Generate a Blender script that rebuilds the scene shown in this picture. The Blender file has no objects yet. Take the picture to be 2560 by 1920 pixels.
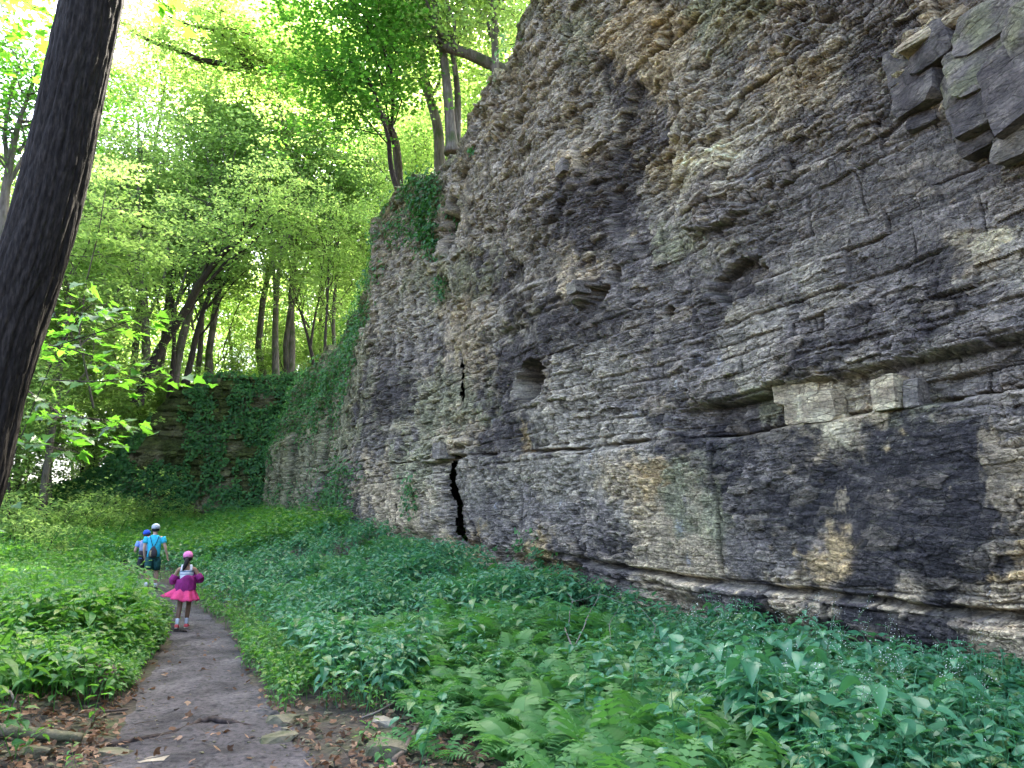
import bpy, bmesh, math, random
import numpy as np
from mathutils import Vector, Matrix, Euler, Quaternion

random.seed(7)
rng = np.random.default_rng(11)
R = math.radians
scene = bpy.context.scene
COL = scene.collection

# ------------------------------------------------------------------ camera
FOC, TILT, EYE = 1900.0, R(10.6), 1.6          # focal length in pixels of the 2560 px wide photograph
cam_d = bpy.data.cameras.new('camera')
cam_d.sensor_width = 36.0
cam_d.lens = FOC / 2560.0 * 36.0
cam_d.clip_start = 0.05
cam_d.clip_end = 6000
cam = bpy.data.objects.new('camera', cam_d)
cam.location = (0, 0, EYE)
cam.rotation_euler = (R(90) + TILT, 0, 0)
COL.objects.link(cam)
scene.camera = cam

# ------------------------------------------------------------------ sky and sun
SUN_EL, SUN_AZ = R(50), R(24)                  # azimuth measured from +Y towards +X
world = bpy.data.worlds.new('World')
scene.world = world
world.use_nodes = True
wn = world.node_tree.nodes
wl = world.node_tree.links
bg = wn['Background']
sky = wn.new('ShaderNodeTexSky')
sky.sky_type = 'NISHITA'
sky.sun_disc = False
sky.sun_elevation = SUN_EL
sky.sun_rotation = SUN_AZ
sky.air_density = 0.55
sky.dust_density = 5.0
sky.ozone_density = 0.25
wl.new(sky.outputs[0], bg.inputs[0])
bg.inputs[1].default_value = 0.15
sun_d = bpy.data.lights.new('sun', 'SUN')
sun_d.energy = 3.9
sun_d.angle = R(0.5)
sun_d.color = (1.0, 0.93, 0.80)
sun = bpy.data.objects.new('sun', sun_d)
tosun = Vector((math.sin(SUN_AZ) * math.cos(SUN_EL), math.cos(SUN_AZ) * math.cos(SUN_EL), math.sin(SUN_EL)))
sun.rotation_euler = tosun.to_track_quat('Z', 'Y').to_euler()
sun.location = (0, 0, 60)
COL.objects.link(sun)
vs = scene.view_settings
vs.view_transform = 'Standard'
vs.look = 'None'
vs.gamma = 1
vs.use_curve_mapping = False
vs.exposure = 3.85
scene.cycles.use_denoising = True
scene.cycles.max_bounces = 7
scene.cycles.diffuse_bounces = 4
scene.cycles.glossy_bounces = 2
scene.cycles.transmission_bounces = 5
scene.cycles.transparent_max_bounces = 4
scene.cycles.caustics_reflective = False
scene.cycles.caustics_refractive = False

# ------------------------------------------------------------------ measuring helpers: photograph pixel -> place
def ray(px, py):
    x = (px - 1280) / FOC
    v = (960 - py) / FOC
    return Vector((x, math.cos(TILT) - v * math.sin(TILT), math.sin(TILT) + v * math.cos(TILT)))
def at(px, py, Y):
    d = ray(px, py)
    return Vector((0, 0, EYE)) + d * (Y / d.y)
WA = R(28)
WU = Vector((-math.sin(WA), math.cos(WA), 0))  # along the cliff, away from the viewer
WN = Vector((math.cos(WA), math.sin(WA), 0))   # into the cliff
WD = 7.5
def wall_sz(px, py):
    d = ray(px, py)
    t = WD / d.dot(WN)
    return t * d.dot(WU), EYE + t * d.z
XV = 1280 - FOC * math.tan(WA) / math.cos(TILT)

# ------------------------------------------------------------------ noise
_pr = np.random.default_rng(5)
PERM = _pr.permutation(256)
PERM = np.concatenate([PERM, PERM, PERM])
_a = _pr.random(256) * 2 * np.pi
GR2 = np.stack([np.cos(_a), np.sin(_a)], 1) * 1.41
_g = _pr.normal(size=(256, 3))
GR3 = _g / np.linalg.norm(_g, axis=1)[:, None] * 1.2
def pn2(x, y, seed=0):
    x = np.asarray(x, float) + seed * 17.31; y = np.asarray(y, float) + seed * 9.77
    xi = np.floor(x).astype(int); yi = np.floor(y).astype(int)
    xf = x - xi; yf = y - yi
    u = xf * xf * xf * (xf * (xf * 6 - 15) + 10); v = yf * yf * yf * (yf * (yf * 6 - 15) + 10)
    xi &= 255; yi &= 255
    def g(i, j, a, b):
        h = PERM[PERM[(xi + i) & 255] + ((yi + j) & 255)]
        return GR2[h, 0] * a + GR2[h, 1] * b
    n00 = g(0, 0, xf, yf); n10 = g(1, 0, xf - 1, yf); n01 = g(0, 1, xf, yf - 1); n11 = g(1, 1, xf - 1, yf - 1)
    a = n00 + u * (n10 - n00); b = n01 + u * (n11 - n01)
    return a + v * (b - a)
def pn3(x, y, z, seed=0):
    x = np.asarray(x, float) + seed * 17.31; y = np.asarray(y, float) + seed * 9.77; z = np.asarray(z, float) + seed * 3.1
    xi = np.floor(x).astype(int); yi = np.floor(y).astype(int); zi = np.floor(z).astype(int)
    xf = x - xi; yf = y - yi; zf = z - zi
    u = xf * xf * (3 - 2 * xf); v = yf * yf * (3 - 2 * yf); w = zf * zf * (3 - 2 * zf)
    def g(i, j, k):
        h = PERM[PERM[PERM[(xi + i) & 255] + ((yi + j) & 255)] + ((zi + k) & 255)]
        return GR3[h, 0] * (xf - i) + GR3[h, 1] * (yf - j) + GR3[h, 2] * (zf - k)
    def lx(j, k):
        a = g(0, j, k); return a + u * (g(1, j, k) - a)
    def ly(k):
        a = lx(0, k); return a + v * (lx(1, k) - a)
    a = ly(0)
    return a + w * (ly(1) - a)
def fb2(x, y, o=4, seed=0, gain=.5):
    r = 0; A = 1; f = 1
    for i in range(o):
        r = r + A * pn2(x * f, y * f, seed + i * 3); A *= gain; f *= 2.03
    return r
def fb3(x, y, z, o=3, seed=0):
    r = 0; A = 1; f = 1
    for i in range(o):
        r = r + A * pn3(x * f, y * f, z * f, seed + i * 3); A *= .5; f *= 2.03
    return r
def hsh(a, b=0, seed=0):
    v = np.sin(np.asarray(a) * 127.1 + np.asarray(b) * 311.7 + seed * 74.7) * 43758.5453
    return v - np.floor(v)
def sm(x, a, b):
    t = np.clip((np.asarray(x, float) - a) / (b - a), 0, 1)
    return t * t * (3 - 2 * t)

# ------------------------------------------------------------------ object helpers
def tag(o, label=None, cat=None, group=None, kind=None):
    if label: o['label'] = label
    if cat: o['category'] = cat
    if group: o['group'] = group
    if kind: o['kind'] = kind
    return o
def link(o, parent=None):
    COL.objects.link(o)
    if parent is not None: o.parent = parent
    return o
def empty(name, loc, rz=0):
    o = bpy.data.objects.new(name, None)
    o.empty_display_size = .2
    o.location = loc
    o.rotation_euler = (0, 0, rz)
    return link(o)
def npmesh(name, V, F, mat=None, smooth=True, colors=None, cname='tint'):
    """V (n,3); F list of arrays of equal-length faces."""
    me = bpy.data.meshes.new(name)
    V = np.asarray(V, np.float32)
    if not isinstance(F, list): F = [F]
    F = [np.asarray(f, np.int32) for f in F if len(f)]
    nl = sum(f.size for f in F); nf = sum(len(f) for f in F)
    me.vertices.add(len(V)); me.loops.add(nl); me.polygons.add(nf)
    me.vertices.foreach_set('co', V.ravel())
    me.loops.foreach_set('vertex_index', np.concatenate([f.ravel() for f in F]))
    st = []; tot = []; o = 0
    for f in F:
        k = f.shape[1]
        st.append(np.arange(len(f)) * k + o); tot.append(np.full(len(f), k)); o += f.size
    me.polygons.foreach_set('loop_start', np.concatenate(st).astype(np.int32))
    me.polygons.foreach_set('use_smooth', np.full(nf, smooth))
    if colors is not None:
        at_ = me.attributes.new(cname, 'FLOAT_COLOR', 'POINT')
        c = np.ones((len(V), 4), np.float32); c[:, :3] = colors
        at_.data.foreach_set('color', c.ravel())
    me.update(calc_edges=True)
    me.validate()
    if mat is not None: me.materials.append(mat)
    return me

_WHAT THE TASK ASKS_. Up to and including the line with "scene.camera = cam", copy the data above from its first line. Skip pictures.

_SOLUTION_.
Generate a Blender script that rebuilds the scene shown in this picture. The Blender file has no objects yet. Take the picture to be 2560 by 1920 pixels.
import bpy, bmesh, math, random
import numpy as np
from mathutils import Vector, Matrix, Euler, Quaternion

random.seed(7)
rng = np.random.default_rng(11)
R = math.radians
scene = bpy.context.scene
COL = scene.collection

# ------------------------------------------------------------------ camera
FOC, TILT, EYE = 1900.0, R(10.6), 1.6          # focal length in pixels of the 2560 px wide photograph
cam_d = bpy.data.cameras.new('camera')
cam_d.sensor_width = 36.0
cam_d.lens = FOC / 2560.0 * 36.0
cam_d.clip_start = 0.05
cam_d.clip_end = 6000
cam = bpy.data.objects.new('camera', cam_d)
cam.location = (0, 0, EYE)
cam.rotation_euler = (R(90) + TILT, 0, 0)
COL.objects.link(cam)
scene.camera = cam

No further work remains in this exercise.